CEQ Looks to Speed Up Infrastructure Projects

Developing a “framework providing for the implementation of One Federal Decision,” is a top item in the Council of Environmental Quality’s (CEQ) list of actions to enhance and modernize the federal environmental review and authorization process for infrastructure projects.

The CEQ produced the list in response to President Donald Trump’s August 15, 2017, Executive Order (EO), Establishing Discipline and Accountability in the Environmental Review and Permitting Process for Infrastructure.

The overall objective of the EO was to speed up infrastructure projects by lowering hurdles posed by environmental reviews.

“Inefficiencies in current infrastructure project decisions, including management of environmental reviews and permit decisions or authorizations, have delayed infrastructure investments, increased project costs, and blocked the American people from enjoying improved infrastructure that would benefit our economy, society, and environment,” stated the EO. “More efficient and effective Federal infrastructure decisions can transform our economy, so the Federal Government, as a whole, must change the way it processes environmental reviews and authorization decisions.”

The EO stated that it is the policy of the federal government to “conduct environmental reviews and authorization processes in a coordinated, consistent, predictable, and timely manner in order to give public and private investors the confidence necessary to make funding decisions for new infrastructure projects.”

Trump’s EO also revoked President Barack Obama’s January 30, 2015, EO, which directed that federal agencies consider the effects of climate change when mapping floodplains, considering approval of projects in floodplains, and implementing the Federal Flood Risk Management Standard.

Permitting Timetables Expected

The tasks the EO assigned to the CEQ included ensuring “optimal interagency coordination of environmental review and authorization decisions” and ensuring that “environmental reviews and authorization decisions involving multiple agencies are conducted in a manner that is concurrent, synchronized, timely, and efficient.”

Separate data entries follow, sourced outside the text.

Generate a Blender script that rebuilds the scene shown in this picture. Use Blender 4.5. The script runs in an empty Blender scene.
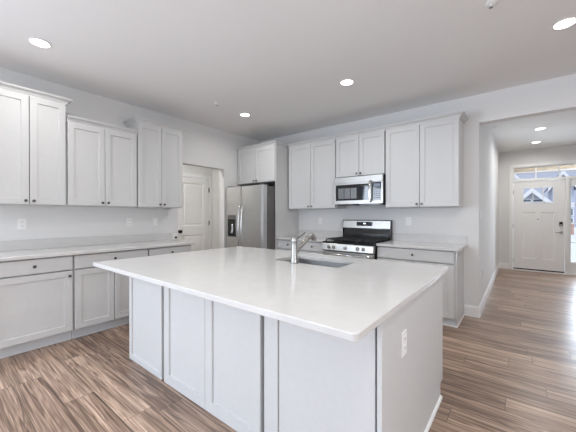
import bpy, bmesh, math, random
from mathutils import Vector, Matrix
random.seed(7)
C = bpy.context.scene.collection
S = bpy.context.scene
PI = math.pi

# ------------------------------------------------------------------ camera, sky, sun, area lights, exposure
cam_d = bpy.data.cameras.new('camera'); cam = bpy.data.objects.new('camera', cam_d); C.objects.link(cam)
cam.location = (4.159, -4.345, 1.286)
cam.rotation_euler = (PI/2 - 0.0035, 0, 0.6708)
cam_d.sensor_width = 36.0; cam_d.lens = 292.45/576*36.0
cam_d.clip_start = .02; cam_d.clip_end = 300
S.camera = cam
S.view_settings.view_transform = 'Standard'; S.view_settings.look = 'None'
S.view_settings.gamma = 1.0; S.view_settings.use_curve_mapping = False
S.view_settings.exposure = 0.05
S.cycles.max_bounces = 14; S.cycles.diffuse_bounces = 8; S.cycles.glossy_bounces = 5
S.cycles.transmission_bounces = 6; S.cycles.transparent_max_bounces = 12
S.cycles.sample_clamp_indirect = 6.0
S.cycles.caustics_reflective = False; S.cycles.caustics_refractive = False

w = bpy.data.worlds.new('sky'); S.world = w; w.use_nodes = True
nt = w.node_tree; bg = nt.nodes['Background']
tc = nt.nodes.new('ShaderNodeTexCoord'); sp = nt.nodes.new('ShaderNodeSeparateXYZ'); rp = nt.nodes.new('ShaderNodeValToRGB')
nt.links.new(tc.outputs['Generated'], sp.inputs[0]); nt.links.new(sp.outputs['Z'], rp.inputs[0]); nt.links.new(rp.outputs[0], bg.inputs['Color'])
e = rp.color_ramp.elements; e[0].position = .12; e[0].color = (.50, .56, .74, 1); e[1].position = 1.; e[1].color = (.8, 1.05, 1.5, 1)
k = e.new(.24); k.color = (1.1, 1.3, 1.6, 1)

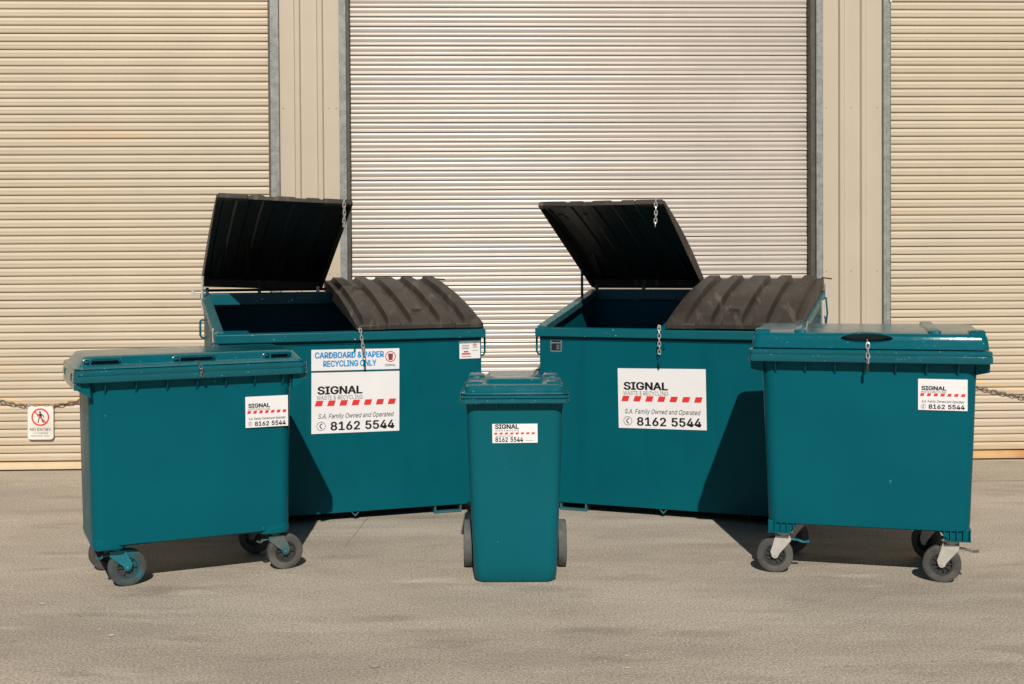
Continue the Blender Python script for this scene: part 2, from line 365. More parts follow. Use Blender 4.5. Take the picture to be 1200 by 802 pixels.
def lettering(parent, body, x0, x1, y0, y1, m, bold=0.0, shear=0.0, lift=.0012, name='lettering'):
    """fit flat print into a box; local x right, z up, facing -y"""
    vs, fs = text_mesh(body, bold, shear)
    ax0 = min(v[0] for v in vs); ax1 = max(v[0] for v in vs); ay0 = min(v[1] for v in vs); ay1 = max(v[1] for v in vs)
    ax0 -= bold; ax1 += bold; ay0 -= bold*.6; ay1 += bold*.6
    mb = MB(); offs = [(0, 0)] + ([(bold*math.cos(R(45*k)), bold*.6*math.sin(R(45*k))) for k in range(8)] if bold else [])
    for i, (dx, dy) in enumerate(offs):        # emboldened by overprinting
        mb.add([(x0+(v[0]+dx-ax0)/(ax1-ax0)*(x1-x0), -lift-i*.00004, y0+(v[1]+dy-ay0)/(ay1-ay0)*(y1-y0)) for v in vs], fs)
    return mb.build(name, m, parent, smooth=0)
def quadprint(parent, quads, m, name, lift=.0012):
    mb = MB()
    for q in quads: mb.add([(p[0], -lift, p[1]) for p in q], [tuple(range(len(q)))])
    return mb.build(name, m, parent, smooth=0)
def ringprint(cx, cz, r1, r2, n=28):
    Q = []
    for k in range(n):
        a, b = 2*math.pi*k/n, 2*math.pi*(k+1)/n
        Q.append([(cx+r2*math.cos(a), cz+r2*math.sin(a)), (cx+r2*math.cos(b), cz+r2*math.sin(b)), (cx+r1*math.cos(b), cz+r1*math.sin(b)), (cx+r1*math.cos(a), cz+r1*math.sin(a))])
    return Q
def rect(x0, x1, z0, z1): return [(x0,z0),(x1,z0),(x1,z1),(x0,z1)]
def plate(name, parent, uc, v, zc, wd, ht, m, tilt=0, roll=0, label=None, rad=.0, th=.0016):
    """thin sheet whose front lies at local y=0; tilt leans it back with a tapered wall"""
    mb = MB()
    ring = [(p[0], p[1]) for p in rrect(wd, ht, 0, max(rad, .002), n=4)]
    mb.loft([[(x, th, z) for x, z in ring], [(x, 0, z) for x, z in ring]])
    o = mb.build(name, m, parent, smooth=0); o.location = (uc, v, zc); o.rotation_euler = (tilt, roll, 0)
    if label: o['label'] = label
    return o
def company_sticker(parent, uc, v, zc, wd, ht, tilt=0, roll=0, small=False, label=None):
    s = plate('sticker', parent, uc, v, zc, wd, ht, M['white'], tilt, roll, label)
    X = lambda a: (a-.5)*wd
    Z = lambda b: (.5-b)*ht
    def T(body, a0, a1, b0, b1, m, bold=0, shear=0): lettering(s, body, X(a0), X(a1), Z(b1), Z(b0), m, bold, shear)
    def dashes(starts, b0, b1, wdx=.078, sl=.02):
        quadprint(s, [[(X(a), Z(b1)), (X(a+wdx), Z(b1)), (X(a+wdx+sl), Z(b0)), (X(a+sl), Z(b0))] for a in starts], M['redink'], 'red_dashes')
    if small:
        T('SIGNAL', .06, .59, .10, .33, M['ink'], .034); T('WASTE & RECYCLING', .065, .59, .37, .445, M['greyink'])
        dashes([.035+.118*i for i in range(8)], .50, .59, .066, .016)
        quadprint(s, [rect(X(.065), X(.30), Z(.675), Z(.655)), rect(X(.32), X(.46), Z(.675), Z(.655))], M['greyink'], 'fine_print')
        T('8162', .065, .345, .72, .945, M['ink'], .024); T('5544', .40, .68, .72, .945, M['ink'], .024)
        quadprint(s, [rect(X(.73), X(.91), Z(.895), Z(.88))], M['greyink'], 'fine_print')
    else:
        T('SIGNAL', .066, .575, .225, .36, M['ink'], .034); T('WASTE & RECYCLING', .06, .575, .378, .448, M['greyink'])
        dashes([.036+.138*i for i in range(7)], .46, .55)
        T('S.A. Family Owned and Operated', .075, .937, .675, .775, M['softink'], .004, .25)
        T('8162', .213, .548, .81, .955, M['ink'], .026); T('5544', .607, .944, .81, .955, M['ink'], .026)
        cx, cz, r = X(.108), Z(.878), .050*wd
        quadprint(s, ringprint(cx, cz, r*.90, r, 24), M['softink'], 'phone_ring')
        h = r*.62; q = []                                # handset: a slanted bow with two ends
        for k in range(7):
            a0, a1 = R(110+20*k), R(110+20*(k+1)); c = (cx+h*.55, cz)
            q.append([(c[0]+h*1.15*math.cos(a0), c[1]+h*math.sin(a0)), (c[0]+h*1.15*math.cos(a1), c[1]+h*math.sin(a1)), (c[0]+h*.75*math.cos(a1), c[1]+h*.85*math.sin(a1)), (c[0]+h*.75*math.cos(a0), c[1]+h*.85*math.sin(a0))])
        q.append([(cx+.05*h, cz+h*1.02), (cx+.38*h, cz+h*1.05), (cx+.50*h, cz+h*.55), (cx+.12*h, cz+h*.60)])
        q.append([(cx+.05*h, cz-h*.95), (cx+.36*h, cz-h*1.0), (cx+.30*h, cz-h*.5), (cx-.05*h, cz-h*.5)])
        quadprint(s, q, M['ink'], 'phone_handset')
    return s

# ------------------------------------------------------------------ barrier chains and sign
def wallpt(x, dy, z):
    c, s_ = math.cos(.035), math.sin(.035); y = dy
    return (x*c-y*s_, 10.563+x*s_+y*c, z)
def vchain(name, xs, zs, label):
    pts = [wallpt(x, -.030, z) for x, z in zip(xs, zs)]
    mb = chain_mb(pts, .052, .0041, .028)
    for k in (0, -1):
        p = Vector(pts[k]); mb.tube([p+Vector((0,.05,0)), p+Vector((0,-.005,0)), p+Vector((0,-.008,.012))], .005, 6)
    o = mb.build(name, M['rustchain']); tag(o, label, 'chain', None); return o
vchain('barrier_chain', [-6.06,-5.6,-5.1,-4.7,-4.47,-4.34,-4.22,-4.115,-4.01,-3.90,-3.79,-3.4,-2.9,-2.4,-2.11], [1.00,.88,.77,.675,.616,.586,.566,.560,.566,.586,.610,.69,.79,.91,1.0], 'rusty chain carrying the no entry sign across the left shutter')
vchain('barrier_chain', [3.36,3.6,3.9,4.175,4.39,4.58,4.9,5.24,5.46,5.9,6.4,7.0,7.38], [.87,.80,.715,.645,.598,.558,.49,.445,.445,.55,.67,.84,.98], 'rusty chain sagging across the right shutter beside the tall bin')
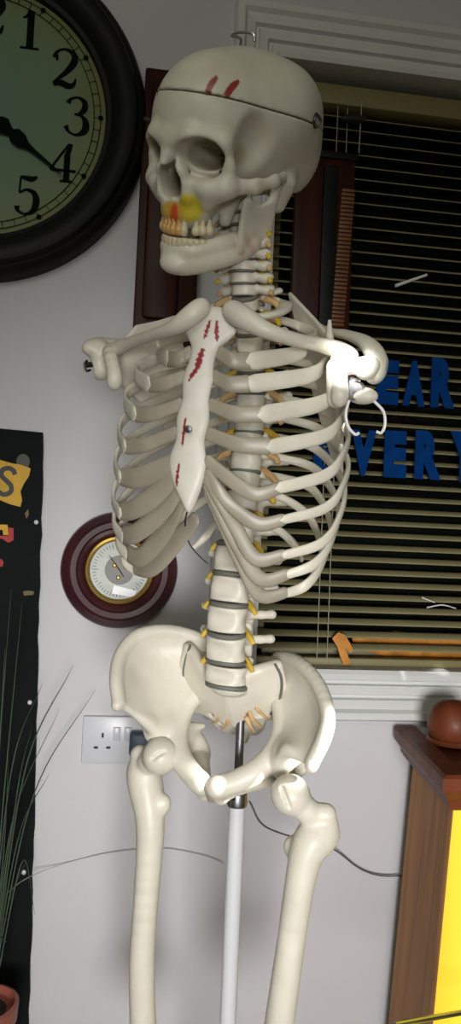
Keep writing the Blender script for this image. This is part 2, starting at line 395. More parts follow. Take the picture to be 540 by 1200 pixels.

In addition, the EO directed that CEQ’s framework include permitting timetables that identify the “estimated intermediate and final completion dates for all environmental reviews and authorizations that are reasonably anticipated as being needed for a project, including the process for granting extensions of any established dates.”

Expediting State Projects

In its notice announcing its list of actions, the CEQ said it would work with the Office of Management and Budget and the Federal Permitting Improvement Steering Council (Permitting Council) to build a framework for and to implement the One Federal Decision policy. Other entries on CEQ’s list include:

  • Referring high-priority state projects to the Permitting Council, the Department of Transportation, and the Army Corps of Engineers;
  • Revising, modifying, or supplementing existing categorical exclusions, which are allowed for actions that do not require reviews under the National Environmental Policy Act (NEPA);
  • Issuing additional guidance to agency heads to simplify and accelerate the NEPA process for infrastructure projects; and
  • Convening an interagency working group to review NEPA implementing regulations and direct agencies to development action plans to remove impediments in the review and authorization of infrastructure projects.

CEQ’s announcement of its list of actions was published in the September 14, 2017, FR.